The recording captures all this manfully; but some of the lower strings’ quieter dynamics are just a little too distant – adjust the volume upwards to focus them and fortissimos can be somewhat aggressive and glaring. The acoustic is a tad too reverberant. ‘Live recording’ it might be, but there is little sense of an audience (although that could be a compliment!) and applause is not retained.
Brahms’s First Symphony also enjoys antiphonal violins and left-positioned double basses; it is a similarly mighty performance, too – tempos are measured, phrasing is richly sounded with plenty of emotional juice (even sentimentality) squeezed out. Thielemann observes the repeat of the exposition of the first movement; yet the return to it is tame and a similar ‘second time’ journey ensues – better to have carried on.

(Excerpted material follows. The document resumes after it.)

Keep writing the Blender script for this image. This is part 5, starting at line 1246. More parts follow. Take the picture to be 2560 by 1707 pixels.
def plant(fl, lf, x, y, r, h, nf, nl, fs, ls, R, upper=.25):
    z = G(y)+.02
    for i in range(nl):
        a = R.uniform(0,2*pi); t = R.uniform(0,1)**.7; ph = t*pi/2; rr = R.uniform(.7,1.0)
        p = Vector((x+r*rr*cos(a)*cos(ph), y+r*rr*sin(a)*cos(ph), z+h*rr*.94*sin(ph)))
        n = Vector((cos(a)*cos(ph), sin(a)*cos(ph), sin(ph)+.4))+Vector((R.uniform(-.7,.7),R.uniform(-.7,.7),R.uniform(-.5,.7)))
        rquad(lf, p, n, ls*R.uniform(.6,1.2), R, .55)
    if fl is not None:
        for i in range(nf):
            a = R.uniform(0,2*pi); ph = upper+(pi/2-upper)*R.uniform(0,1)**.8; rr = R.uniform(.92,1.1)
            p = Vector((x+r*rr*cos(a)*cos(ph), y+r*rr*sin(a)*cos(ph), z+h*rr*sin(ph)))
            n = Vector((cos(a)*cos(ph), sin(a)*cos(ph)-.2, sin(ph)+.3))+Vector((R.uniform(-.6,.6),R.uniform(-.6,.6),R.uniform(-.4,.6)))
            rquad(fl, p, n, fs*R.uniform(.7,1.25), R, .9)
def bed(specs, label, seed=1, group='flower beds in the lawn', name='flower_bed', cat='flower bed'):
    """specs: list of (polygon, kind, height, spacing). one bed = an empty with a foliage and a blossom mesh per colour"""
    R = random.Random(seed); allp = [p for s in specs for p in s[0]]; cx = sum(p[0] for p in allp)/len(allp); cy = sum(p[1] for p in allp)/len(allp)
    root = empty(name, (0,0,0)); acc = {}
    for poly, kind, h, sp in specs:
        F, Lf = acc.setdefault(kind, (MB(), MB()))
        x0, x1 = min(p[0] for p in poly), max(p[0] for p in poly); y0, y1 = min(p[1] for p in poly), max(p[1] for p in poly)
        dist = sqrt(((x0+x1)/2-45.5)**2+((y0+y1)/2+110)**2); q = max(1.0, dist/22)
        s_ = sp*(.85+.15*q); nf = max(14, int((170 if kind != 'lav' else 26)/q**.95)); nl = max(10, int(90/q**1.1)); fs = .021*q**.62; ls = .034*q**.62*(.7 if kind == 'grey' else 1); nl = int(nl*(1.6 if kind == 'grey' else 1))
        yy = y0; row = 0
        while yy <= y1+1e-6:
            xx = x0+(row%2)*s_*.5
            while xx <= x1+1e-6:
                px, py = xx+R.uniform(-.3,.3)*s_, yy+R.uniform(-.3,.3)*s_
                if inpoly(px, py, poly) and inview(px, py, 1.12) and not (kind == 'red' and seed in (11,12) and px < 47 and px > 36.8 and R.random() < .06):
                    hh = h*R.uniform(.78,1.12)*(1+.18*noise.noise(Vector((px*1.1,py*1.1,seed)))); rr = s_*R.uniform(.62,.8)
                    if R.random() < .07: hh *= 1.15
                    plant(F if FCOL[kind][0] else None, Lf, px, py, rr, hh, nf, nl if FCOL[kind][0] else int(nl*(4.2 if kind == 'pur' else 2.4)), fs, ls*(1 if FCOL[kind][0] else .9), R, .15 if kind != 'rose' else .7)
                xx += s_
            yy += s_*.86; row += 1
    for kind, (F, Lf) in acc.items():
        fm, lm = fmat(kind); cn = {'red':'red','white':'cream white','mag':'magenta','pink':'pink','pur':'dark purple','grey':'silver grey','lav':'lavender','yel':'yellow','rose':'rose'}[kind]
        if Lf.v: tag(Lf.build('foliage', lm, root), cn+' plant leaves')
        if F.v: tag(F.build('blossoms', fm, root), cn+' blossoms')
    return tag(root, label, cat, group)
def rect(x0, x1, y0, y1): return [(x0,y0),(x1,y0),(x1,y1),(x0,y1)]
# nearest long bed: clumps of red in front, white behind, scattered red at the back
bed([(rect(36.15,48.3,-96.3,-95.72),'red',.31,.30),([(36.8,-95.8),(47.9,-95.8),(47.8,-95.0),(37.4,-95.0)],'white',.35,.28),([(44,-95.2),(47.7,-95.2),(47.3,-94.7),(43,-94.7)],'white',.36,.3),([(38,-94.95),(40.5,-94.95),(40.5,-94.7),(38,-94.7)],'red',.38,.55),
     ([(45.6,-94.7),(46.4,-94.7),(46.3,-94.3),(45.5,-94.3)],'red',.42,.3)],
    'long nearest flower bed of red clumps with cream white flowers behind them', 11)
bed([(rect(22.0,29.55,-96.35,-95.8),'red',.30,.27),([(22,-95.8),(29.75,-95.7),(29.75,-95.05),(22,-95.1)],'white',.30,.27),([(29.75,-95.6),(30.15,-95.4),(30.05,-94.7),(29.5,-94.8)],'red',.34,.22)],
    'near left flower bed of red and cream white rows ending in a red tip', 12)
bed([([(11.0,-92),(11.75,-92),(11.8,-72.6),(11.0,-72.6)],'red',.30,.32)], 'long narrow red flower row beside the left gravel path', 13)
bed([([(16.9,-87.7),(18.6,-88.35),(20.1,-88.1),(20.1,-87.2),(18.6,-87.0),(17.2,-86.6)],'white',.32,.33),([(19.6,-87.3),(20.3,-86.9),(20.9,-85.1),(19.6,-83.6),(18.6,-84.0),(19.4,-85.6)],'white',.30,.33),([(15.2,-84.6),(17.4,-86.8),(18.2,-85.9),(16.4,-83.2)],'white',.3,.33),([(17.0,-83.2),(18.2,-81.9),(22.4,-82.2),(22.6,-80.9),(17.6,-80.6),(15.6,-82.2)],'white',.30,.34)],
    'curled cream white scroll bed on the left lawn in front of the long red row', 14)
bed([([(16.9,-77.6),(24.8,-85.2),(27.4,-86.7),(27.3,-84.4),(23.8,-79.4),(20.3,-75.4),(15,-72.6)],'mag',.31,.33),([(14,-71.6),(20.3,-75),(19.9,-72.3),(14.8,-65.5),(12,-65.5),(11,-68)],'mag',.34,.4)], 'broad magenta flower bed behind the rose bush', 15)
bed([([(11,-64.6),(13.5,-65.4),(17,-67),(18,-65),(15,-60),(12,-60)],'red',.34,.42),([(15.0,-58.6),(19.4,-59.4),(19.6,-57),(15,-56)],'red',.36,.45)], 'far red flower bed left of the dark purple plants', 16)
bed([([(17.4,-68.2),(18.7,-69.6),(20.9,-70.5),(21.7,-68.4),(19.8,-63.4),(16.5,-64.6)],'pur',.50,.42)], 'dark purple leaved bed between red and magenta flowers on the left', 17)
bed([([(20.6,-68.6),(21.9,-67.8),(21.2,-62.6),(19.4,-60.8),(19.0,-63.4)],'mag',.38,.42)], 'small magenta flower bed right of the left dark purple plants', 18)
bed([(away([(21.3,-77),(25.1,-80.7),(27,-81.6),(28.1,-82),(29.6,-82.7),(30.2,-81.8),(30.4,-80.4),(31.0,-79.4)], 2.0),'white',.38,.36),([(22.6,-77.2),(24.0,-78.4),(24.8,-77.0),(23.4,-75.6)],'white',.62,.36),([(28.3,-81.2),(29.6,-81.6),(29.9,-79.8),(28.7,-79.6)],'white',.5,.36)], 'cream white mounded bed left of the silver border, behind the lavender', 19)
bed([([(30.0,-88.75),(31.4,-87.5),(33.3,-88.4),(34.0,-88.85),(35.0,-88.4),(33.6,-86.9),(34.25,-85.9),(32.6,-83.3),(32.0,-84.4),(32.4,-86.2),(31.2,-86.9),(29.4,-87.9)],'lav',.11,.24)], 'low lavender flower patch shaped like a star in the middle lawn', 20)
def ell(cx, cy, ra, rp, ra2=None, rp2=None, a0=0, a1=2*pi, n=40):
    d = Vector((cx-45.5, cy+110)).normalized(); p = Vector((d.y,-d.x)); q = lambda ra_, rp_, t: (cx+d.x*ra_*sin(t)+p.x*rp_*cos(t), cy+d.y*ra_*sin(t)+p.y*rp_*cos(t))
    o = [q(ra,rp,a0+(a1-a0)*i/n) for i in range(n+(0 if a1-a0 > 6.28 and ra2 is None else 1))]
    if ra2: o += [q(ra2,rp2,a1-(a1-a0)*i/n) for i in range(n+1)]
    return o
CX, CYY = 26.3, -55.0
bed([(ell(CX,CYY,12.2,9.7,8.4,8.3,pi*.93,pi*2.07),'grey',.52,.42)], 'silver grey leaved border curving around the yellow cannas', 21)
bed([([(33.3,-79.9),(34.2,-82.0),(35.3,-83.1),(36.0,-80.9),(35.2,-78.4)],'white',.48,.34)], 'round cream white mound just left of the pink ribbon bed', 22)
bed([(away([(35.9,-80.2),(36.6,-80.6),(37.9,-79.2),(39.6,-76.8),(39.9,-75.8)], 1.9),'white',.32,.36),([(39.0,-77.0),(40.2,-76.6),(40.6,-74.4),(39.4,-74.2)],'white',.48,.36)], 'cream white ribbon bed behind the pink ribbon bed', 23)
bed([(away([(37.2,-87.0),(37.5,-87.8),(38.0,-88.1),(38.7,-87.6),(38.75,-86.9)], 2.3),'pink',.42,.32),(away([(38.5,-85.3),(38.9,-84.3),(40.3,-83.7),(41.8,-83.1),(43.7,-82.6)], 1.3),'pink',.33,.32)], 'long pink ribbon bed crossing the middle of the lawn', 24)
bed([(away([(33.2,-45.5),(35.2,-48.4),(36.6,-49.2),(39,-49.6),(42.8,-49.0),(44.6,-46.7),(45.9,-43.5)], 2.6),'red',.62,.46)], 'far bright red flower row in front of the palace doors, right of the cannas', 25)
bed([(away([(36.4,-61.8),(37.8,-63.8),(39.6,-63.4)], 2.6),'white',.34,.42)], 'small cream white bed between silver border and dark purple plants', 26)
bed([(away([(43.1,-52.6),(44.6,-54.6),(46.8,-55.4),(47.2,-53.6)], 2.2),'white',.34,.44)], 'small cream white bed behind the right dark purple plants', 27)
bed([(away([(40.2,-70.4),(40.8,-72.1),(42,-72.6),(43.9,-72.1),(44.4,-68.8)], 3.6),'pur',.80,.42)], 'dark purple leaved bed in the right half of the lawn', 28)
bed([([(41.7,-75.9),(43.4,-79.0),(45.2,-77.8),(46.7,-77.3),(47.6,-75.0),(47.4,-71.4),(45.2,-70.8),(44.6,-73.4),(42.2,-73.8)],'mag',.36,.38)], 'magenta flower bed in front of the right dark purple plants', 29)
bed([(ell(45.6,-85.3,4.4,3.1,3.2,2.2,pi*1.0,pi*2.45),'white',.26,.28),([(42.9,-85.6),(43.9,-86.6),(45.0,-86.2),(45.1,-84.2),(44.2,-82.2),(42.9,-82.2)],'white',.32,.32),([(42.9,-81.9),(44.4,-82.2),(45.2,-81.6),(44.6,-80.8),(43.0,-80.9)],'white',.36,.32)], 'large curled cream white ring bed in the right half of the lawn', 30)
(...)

Otherwise, there is much to relish in the sense of Thielemann’s identity to a ‘golden age’ of musical performance, except that he cannot quite emulate his great predecessors, this performance not generating quite enough combustion, momentum or intensity. It is though eloquent and forceful (beautifully and responsively played, too), and minutiae is anything but overlooked. When the ‘motto’ returns in the triumphant coda, Thielemann introduces it with elongated bombast; it is, depending on your point of view and whether Brahms’s notation is to be trusted, a ghastly or a thrilling moment! (But it’s no more ‘ghastly’ than Barbirolli and Bernstein managed in their respective Vienna Philharmonic recordings!)
But Thielemann’s standpoint is distinctive; very much at odds with the spruce, slimmed-down Brahms performances that strive for some kind of ‘authenticity’ (some will welcome Thielemann’s anti-‘period’ stance with open arms, and ears); maybe such ‘historically informed’ aims are spurious (Paavo Berglund a wonderful exception, on Ondine); maybe Thielemann’s links to Furtwängler, Knappertsbusch, Abendroth, et al, and their ‘tradition’ is actually closer to what the composer heard in his inner ear (sonority-wise) and expected in terms of wavering of pulse. Ultimately, while also not completely challenging the magnificent recorded accounts by Boult and Klemperer, Thielemann’s version is well worth hearing – and taking a view on.